**What you are asked to do**:
Which lines hold the word "part"? Show each of them.

* begin *

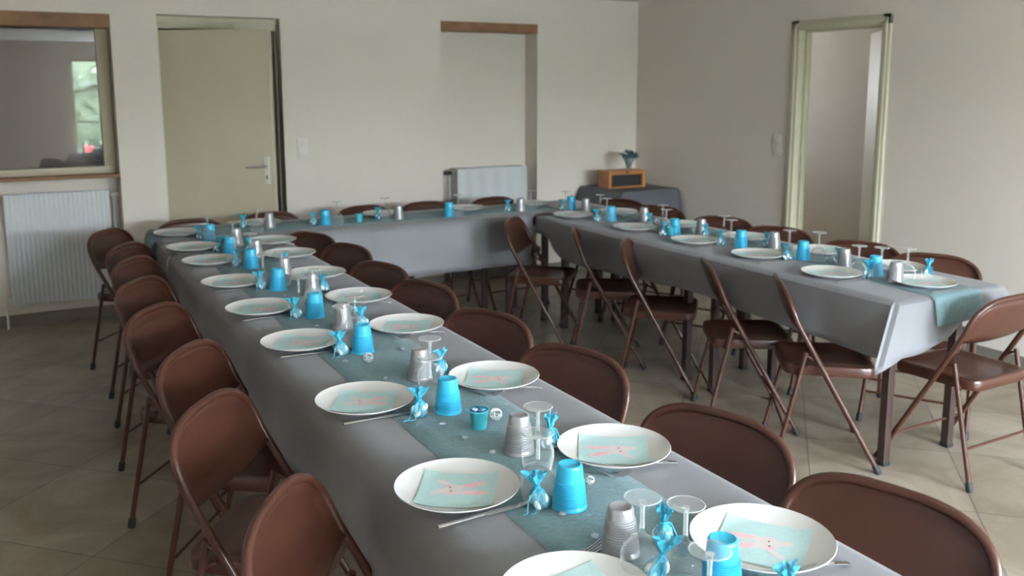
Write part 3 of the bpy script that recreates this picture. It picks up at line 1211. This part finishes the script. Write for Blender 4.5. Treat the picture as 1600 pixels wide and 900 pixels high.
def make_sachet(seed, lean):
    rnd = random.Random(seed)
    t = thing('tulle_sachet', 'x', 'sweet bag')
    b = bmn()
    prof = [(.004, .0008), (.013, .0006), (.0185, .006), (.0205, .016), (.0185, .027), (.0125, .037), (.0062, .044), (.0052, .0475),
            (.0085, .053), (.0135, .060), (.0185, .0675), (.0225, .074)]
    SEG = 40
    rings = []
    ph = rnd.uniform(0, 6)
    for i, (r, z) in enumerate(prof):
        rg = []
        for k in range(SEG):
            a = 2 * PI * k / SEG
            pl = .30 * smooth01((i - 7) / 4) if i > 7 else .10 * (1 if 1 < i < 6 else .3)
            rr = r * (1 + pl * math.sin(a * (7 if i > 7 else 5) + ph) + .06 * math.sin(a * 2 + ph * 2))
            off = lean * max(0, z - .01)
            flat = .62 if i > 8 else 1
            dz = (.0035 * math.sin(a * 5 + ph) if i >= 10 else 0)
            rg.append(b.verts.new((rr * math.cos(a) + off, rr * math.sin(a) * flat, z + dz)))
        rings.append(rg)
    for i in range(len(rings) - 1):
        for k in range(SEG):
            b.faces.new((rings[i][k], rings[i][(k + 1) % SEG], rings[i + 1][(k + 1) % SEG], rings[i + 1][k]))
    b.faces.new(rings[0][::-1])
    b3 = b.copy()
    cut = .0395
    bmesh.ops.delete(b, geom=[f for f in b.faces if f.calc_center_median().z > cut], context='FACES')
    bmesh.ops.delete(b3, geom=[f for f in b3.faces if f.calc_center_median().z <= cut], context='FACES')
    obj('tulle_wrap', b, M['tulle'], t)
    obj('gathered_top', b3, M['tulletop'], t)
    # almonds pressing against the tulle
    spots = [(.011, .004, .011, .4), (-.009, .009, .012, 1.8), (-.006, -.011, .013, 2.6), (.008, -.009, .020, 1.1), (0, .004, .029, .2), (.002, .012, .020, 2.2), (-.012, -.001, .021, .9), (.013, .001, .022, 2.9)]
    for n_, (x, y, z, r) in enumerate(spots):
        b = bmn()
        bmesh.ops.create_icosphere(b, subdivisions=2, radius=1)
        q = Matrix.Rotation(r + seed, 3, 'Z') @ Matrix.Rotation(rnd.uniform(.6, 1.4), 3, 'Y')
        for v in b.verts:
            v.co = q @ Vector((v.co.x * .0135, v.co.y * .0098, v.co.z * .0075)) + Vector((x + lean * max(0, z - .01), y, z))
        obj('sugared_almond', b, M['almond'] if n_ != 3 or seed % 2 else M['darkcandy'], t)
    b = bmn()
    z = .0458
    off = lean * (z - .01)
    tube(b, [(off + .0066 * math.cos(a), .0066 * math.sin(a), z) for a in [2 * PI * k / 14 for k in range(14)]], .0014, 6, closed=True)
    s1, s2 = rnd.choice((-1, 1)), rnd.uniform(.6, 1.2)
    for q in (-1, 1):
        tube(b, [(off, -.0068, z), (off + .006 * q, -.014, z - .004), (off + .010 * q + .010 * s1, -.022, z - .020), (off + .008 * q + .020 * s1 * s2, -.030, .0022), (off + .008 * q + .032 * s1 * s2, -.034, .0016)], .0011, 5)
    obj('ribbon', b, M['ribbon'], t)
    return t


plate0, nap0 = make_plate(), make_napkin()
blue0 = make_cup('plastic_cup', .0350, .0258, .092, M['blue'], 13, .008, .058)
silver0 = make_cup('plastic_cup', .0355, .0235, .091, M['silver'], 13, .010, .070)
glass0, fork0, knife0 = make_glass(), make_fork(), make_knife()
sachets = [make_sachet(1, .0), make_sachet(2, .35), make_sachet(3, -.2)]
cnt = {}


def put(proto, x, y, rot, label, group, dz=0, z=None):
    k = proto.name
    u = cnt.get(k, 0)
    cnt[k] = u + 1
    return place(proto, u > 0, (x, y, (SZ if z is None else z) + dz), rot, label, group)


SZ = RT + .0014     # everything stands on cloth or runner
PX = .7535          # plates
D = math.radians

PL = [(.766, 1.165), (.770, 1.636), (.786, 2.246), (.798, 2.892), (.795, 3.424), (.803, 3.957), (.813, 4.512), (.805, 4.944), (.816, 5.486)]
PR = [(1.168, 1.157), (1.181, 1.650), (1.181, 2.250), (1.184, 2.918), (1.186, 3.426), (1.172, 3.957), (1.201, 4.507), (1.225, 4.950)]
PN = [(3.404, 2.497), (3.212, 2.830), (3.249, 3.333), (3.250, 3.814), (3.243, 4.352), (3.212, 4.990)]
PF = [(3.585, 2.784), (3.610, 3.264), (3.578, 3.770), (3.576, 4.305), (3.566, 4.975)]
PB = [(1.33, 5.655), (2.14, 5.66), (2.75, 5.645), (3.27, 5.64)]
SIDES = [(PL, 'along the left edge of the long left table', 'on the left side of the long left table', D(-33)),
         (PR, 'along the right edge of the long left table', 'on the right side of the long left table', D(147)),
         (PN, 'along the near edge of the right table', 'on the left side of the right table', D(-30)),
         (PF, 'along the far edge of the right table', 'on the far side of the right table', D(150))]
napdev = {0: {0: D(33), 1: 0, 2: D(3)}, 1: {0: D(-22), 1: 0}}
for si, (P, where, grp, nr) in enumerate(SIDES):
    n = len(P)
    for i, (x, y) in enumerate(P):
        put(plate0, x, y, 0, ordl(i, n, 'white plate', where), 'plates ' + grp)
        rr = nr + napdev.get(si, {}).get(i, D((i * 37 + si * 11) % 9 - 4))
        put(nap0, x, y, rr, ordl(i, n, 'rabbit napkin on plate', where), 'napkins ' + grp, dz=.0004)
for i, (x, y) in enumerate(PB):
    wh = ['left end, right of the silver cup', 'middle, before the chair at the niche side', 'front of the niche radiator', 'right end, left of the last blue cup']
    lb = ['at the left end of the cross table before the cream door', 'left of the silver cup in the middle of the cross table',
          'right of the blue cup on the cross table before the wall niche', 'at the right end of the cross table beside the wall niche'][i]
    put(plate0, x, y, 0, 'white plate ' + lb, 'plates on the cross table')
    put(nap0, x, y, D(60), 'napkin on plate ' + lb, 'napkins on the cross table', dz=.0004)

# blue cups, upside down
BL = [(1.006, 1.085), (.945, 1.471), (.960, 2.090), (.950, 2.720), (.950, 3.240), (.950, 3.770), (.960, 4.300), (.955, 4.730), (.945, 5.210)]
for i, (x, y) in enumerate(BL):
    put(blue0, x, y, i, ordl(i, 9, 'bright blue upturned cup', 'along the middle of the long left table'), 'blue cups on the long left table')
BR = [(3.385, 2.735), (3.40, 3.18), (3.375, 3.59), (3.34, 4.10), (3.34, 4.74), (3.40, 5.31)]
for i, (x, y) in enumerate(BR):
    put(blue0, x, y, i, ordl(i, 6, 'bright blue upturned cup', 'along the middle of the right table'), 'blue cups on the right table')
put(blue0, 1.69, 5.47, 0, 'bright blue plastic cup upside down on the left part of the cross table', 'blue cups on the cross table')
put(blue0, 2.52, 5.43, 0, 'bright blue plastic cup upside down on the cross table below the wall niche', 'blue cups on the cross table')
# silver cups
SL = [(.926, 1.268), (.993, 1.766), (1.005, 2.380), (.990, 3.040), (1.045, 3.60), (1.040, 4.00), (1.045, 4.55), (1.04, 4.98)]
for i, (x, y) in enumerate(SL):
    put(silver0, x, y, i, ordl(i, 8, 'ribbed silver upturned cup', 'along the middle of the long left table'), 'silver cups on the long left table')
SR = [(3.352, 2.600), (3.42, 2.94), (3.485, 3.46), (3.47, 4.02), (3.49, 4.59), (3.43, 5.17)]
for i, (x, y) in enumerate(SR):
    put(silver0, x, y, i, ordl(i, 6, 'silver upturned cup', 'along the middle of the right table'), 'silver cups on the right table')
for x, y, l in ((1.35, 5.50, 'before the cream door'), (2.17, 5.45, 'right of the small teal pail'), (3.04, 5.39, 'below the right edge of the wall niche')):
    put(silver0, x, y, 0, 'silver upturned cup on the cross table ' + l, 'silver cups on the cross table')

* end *

**Answer for the task**:
Write part 3 of the bpy script that recreates this picture. It picks up at line 1211. This part finishes the script. Write for Blender 4.5. Treat the picture as 1600 pixels wide and 900 pixels high.
put(blue0, 1.69, 5.47, 0, 'bright blue plastic cup upside down on the left part of the cross table', 'blue cups on the cross table')